» **DATASET CONTENT**

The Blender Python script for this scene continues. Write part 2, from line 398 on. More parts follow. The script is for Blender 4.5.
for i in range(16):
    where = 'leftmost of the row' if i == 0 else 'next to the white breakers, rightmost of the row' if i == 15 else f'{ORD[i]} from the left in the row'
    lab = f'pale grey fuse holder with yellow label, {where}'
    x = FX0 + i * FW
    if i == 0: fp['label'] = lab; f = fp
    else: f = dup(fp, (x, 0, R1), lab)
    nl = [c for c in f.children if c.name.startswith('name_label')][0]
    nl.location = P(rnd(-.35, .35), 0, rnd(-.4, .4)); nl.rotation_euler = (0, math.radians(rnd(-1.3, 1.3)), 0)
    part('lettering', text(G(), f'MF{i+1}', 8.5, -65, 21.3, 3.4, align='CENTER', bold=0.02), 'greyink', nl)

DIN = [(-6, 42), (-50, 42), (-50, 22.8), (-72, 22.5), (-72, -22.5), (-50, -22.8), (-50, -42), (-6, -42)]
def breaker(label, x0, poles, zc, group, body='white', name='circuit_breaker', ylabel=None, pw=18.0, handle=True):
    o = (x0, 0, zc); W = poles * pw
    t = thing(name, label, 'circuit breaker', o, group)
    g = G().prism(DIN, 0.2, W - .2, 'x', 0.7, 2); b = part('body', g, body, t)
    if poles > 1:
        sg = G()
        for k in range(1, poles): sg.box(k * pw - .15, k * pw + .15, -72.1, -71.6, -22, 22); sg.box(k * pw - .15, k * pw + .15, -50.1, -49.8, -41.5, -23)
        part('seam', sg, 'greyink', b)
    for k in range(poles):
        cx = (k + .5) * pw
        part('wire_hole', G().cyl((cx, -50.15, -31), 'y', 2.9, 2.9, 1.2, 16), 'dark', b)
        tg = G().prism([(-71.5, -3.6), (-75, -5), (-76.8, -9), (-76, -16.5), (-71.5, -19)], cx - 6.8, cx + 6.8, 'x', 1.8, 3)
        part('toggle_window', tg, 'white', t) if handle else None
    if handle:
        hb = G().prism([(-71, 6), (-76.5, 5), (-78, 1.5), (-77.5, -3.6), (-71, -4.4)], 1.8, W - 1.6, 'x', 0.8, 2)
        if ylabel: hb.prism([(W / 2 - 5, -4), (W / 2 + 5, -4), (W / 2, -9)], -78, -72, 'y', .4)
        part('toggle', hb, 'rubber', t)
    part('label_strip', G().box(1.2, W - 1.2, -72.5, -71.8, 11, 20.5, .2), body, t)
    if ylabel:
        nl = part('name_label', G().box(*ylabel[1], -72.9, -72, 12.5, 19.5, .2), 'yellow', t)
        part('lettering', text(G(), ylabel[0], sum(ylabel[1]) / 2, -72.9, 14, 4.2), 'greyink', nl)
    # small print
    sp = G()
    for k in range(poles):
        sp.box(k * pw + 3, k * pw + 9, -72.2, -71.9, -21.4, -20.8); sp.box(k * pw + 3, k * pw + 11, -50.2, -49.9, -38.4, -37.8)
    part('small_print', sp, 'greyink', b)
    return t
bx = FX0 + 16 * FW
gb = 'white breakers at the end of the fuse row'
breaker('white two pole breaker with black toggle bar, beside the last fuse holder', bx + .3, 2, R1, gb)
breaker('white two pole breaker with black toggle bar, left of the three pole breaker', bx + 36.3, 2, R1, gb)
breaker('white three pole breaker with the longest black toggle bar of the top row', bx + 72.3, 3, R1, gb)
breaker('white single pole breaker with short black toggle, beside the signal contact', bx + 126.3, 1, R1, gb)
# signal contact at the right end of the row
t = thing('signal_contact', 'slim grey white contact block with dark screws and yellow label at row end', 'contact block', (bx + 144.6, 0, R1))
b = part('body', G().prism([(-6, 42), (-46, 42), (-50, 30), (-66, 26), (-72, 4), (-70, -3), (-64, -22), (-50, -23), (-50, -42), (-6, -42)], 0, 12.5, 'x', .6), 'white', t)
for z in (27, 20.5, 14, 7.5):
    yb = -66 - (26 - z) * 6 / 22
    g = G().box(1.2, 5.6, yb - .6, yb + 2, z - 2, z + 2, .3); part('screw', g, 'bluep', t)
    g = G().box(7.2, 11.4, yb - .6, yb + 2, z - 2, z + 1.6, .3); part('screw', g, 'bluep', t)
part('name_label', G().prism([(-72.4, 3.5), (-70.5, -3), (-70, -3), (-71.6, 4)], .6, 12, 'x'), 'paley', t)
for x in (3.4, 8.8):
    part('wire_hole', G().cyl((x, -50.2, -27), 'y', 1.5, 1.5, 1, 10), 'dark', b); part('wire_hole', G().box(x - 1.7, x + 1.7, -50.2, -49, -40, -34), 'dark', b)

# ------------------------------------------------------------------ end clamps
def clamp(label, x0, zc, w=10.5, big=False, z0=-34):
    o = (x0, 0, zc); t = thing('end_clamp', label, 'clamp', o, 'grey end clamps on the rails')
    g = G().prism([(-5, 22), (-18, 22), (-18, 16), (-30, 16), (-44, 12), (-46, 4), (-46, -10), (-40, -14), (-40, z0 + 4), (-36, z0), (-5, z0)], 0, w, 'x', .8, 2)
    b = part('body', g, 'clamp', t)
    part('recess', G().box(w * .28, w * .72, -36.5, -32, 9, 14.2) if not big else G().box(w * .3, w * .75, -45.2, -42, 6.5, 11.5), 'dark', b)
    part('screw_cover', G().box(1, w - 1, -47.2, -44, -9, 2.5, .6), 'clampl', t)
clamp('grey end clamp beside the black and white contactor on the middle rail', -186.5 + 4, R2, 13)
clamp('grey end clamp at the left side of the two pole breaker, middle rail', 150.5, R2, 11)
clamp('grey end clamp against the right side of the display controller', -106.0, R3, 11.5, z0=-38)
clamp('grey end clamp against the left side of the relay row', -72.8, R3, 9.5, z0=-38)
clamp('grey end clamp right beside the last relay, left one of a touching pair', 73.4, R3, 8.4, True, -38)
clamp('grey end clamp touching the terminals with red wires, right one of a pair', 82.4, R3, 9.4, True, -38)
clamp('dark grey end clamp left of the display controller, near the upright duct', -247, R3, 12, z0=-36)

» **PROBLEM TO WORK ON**
Reproduce the full listing word for word.

» **SOLUTION FOR THIS EXERCISE**
The Blender Python script for this scene continues. Write part 2, from line 398 on. More parts follow. The script is for Blender 4.5.
for i in range(16):
    where = 'leftmost of the row' if i == 0 else 'next to the white breakers, rightmost of the row' if i == 15 else f'{ORD[i]} from the left in the row'
    lab = f'pale grey fuse holder with yellow label, {where}'
    x = FX0 + i * FW
    if i == 0: fp['label'] = lab; f = fp
    else: f = dup(fp, (x, 0, R1), lab)
    nl = [c for c in f.children if c.name.startswith('name_label')][0]
    nl.location = P(rnd(-.35, .35), 0, rnd(-.4, .4)); nl.rotation_euler = (0, math.radians(rnd(-1.3, 1.3)), 0)
    part('lettering', text(G(), f'MF{i+1}', 8.5, -65, 21.3, 3.4, align='CENTER', bold=0.02), 'greyink', nl)

DIN = [(-6, 42), (-50, 42), (-50, 22.8), (-72, 22.5), (-72, -22.5), (-50, -22.8), (-50, -42), (-6, -42)]
def breaker(label, x0, poles, zc, group, body='white', name='circuit_breaker', ylabel=None, pw=18.0, handle=True):
    o = (x0, 0, zc); W = poles * pw
    t = thing(name, label, 'circuit breaker', o, group)
    g = G().prism(DIN, 0.2, W - .2, 'x', 0.7, 2); b = part('body', g, body, t)
    if poles > 1:
        sg = G()
        for k in range(1, poles): sg.box(k * pw - .15, k * pw + .15, -72.1, -71.6, -22, 22); sg.box(k * pw - .15, k * pw + .15, -50.1, -49.8, -41.5, -23)
        part('seam', sg, 'greyink', b)
    for k in range(poles):
        cx = (k + .5) * pw
        part('wire_hole', G().cyl((cx, -50.15, -31), 'y', 2.9, 2.9, 1.2, 16), 'dark', b)
        tg = G().prism([(-71.5, -3.6), (-75, -5), (-76.8, -9), (-76, -16.5), (-71.5, -19)], cx - 6.8, cx + 6.8, 'x', 1.8, 3)
        part('toggle_window', tg, 'white', t) if handle else None
    if handle:
        hb = G().prism([(-71, 6), (-76.5, 5), (-78, 1.5), (-77.5, -3.6), (-71, -4.4)], 1.8, W - 1.6, 'x', 0.8, 2)
        if ylabel: hb.prism([(W / 2 - 5, -4), (W / 2 + 5, -4), (W / 2, -9)], -78, -72, 'y', .4)
        part('toggle', hb, 'rubber', t)
    part('label_strip', G().box(1.2, W - 1.2, -72.5, -71.8, 11, 20.5, .2), body, t)
    if ylabel:
        nl = part('name_label', G().box(*ylabel[1], -72.9, -72, 12.5, 19.5, .2), 'yellow', t)
        part('lettering', text(G(), ylabel[0], sum(ylabel[1]) / 2, -72.9, 14, 4.2), 'greyink', nl)
    # small print
    sp = G()
    for k in range(poles):
        sp.box(k * pw + 3, k * pw + 9, -72.2, -71.9, -21.4, -20.8); sp.box(k * pw + 3, k * pw + 11, -50.2, -49.9, -38.4, -37.8)
    part('small_print', sp, 'greyink', b)
    return t
bx = FX0 + 16 * FW
gb = 'white breakers at the end of the fuse row'
breaker('white two pole breaker with black toggle bar, beside the last fuse holder', bx + .3, 2, R1, gb)
breaker('white two pole breaker with black toggle bar, left of the three pole breaker', bx + 36.3, 2, R1, gb)
breaker('white three pole breaker with the longest black toggle bar of the top row', bx + 72.3, 3, R1, gb)
breaker('white single pole breaker with short black toggle, beside the signal contact', bx + 126.3, 1, R1, gb)
# signal contact at the right end of the row
t = thing('signal_contact', 'slim grey white contact block with dark screws and yellow label at row end', 'contact block', (bx + 144.6, 0, R1))
b = part('body', G().prism([(-6, 42), (-46, 42), (-50, 30), (-66, 26), (-72, 4), (-70, -3), (-64, -22), (-50, -23), (-50, -42), (-6, -42)], 0, 12.5, 'x', .6), 'white', t)
for z in (27, 20.5, 14, 7.5):
    yb = -66 - (26 - z) * 6 / 22
    g = G().box(1.2, 5.6, yb - .6, yb + 2, z - 2, z + 2, .3); part('screw', g, 'bluep', t)
    g = G().box(7.2, 11.4, yb - .6, yb + 2, z - 2, z + 1.6, .3); part('screw', g, 'bluep', t)
part('name_label', G().prism([(-72.4, 3.5), (-70.5, -3), (-70, -3), (-71.6, 4)], .6, 12, 'x'), 'paley', t)
for x in (3.4, 8.8):
    part('wire_hole', G().cyl((x, -50.2, -27), 'y', 1.5, 1.5, 1, 10), 'dark', b); part('wire_hole', G().box(x - 1.7, x + 1.7, -50.2, -49, -40, -34), 'dark', b)

# ------------------------------------------------------------------ end clamps
def clamp(label, x0, zc, w=10.5, big=False, z0=-34):
    o = (x0, 0, zc); t = thing('end_clamp', label, 'clamp', o, 'grey end clamps on the rails')
    g = G().prism([(-5, 22), (-18, 22), (-18, 16), (-30, 16), (-44, 12), (-46, 4), (-46, -10), (-40, -14), (-40, z0 + 4), (-36, z0), (-5, z0)], 0, w, 'x', .8, 2)
    b = part('body', g, 'clamp', t)
    part('recess', G().box(w * .28, w * .72, -36.5, -32, 9, 14.2) if not big else G().box(w * .3, w * .75, -45.2, -42, 6.5, 11.5), 'dark', b)
    part('screw_cover', G().box(1, w - 1, -47.2, -44, -9, 2.5, .6), 'clampl', t)
clamp('grey end clamp beside the black and white contactor on the middle rail', -186.5 + 4, R2, 13)
clamp('grey end clamp at the left side of the two pole breaker, middle rail', 150.5, R2, 11)
clamp('grey end clamp against the right side of the display controller', -106.0, R3, 11.5, z0=-38)
clamp('grey end clamp against the left side of the relay row', -72.8, R3, 9.5, z0=-38)
clamp('grey end clamp right beside the last relay, left one of a touching pair', 73.4, R3, 8.4, True, -38)
clamp('grey end clamp touching the terminals with red wires, right one of a pair', 82.4, R3, 9.4, True, -38)
clamp('dark grey end clamp left of the display controller, near the upright duct', -247, R3, 12, z0=-36)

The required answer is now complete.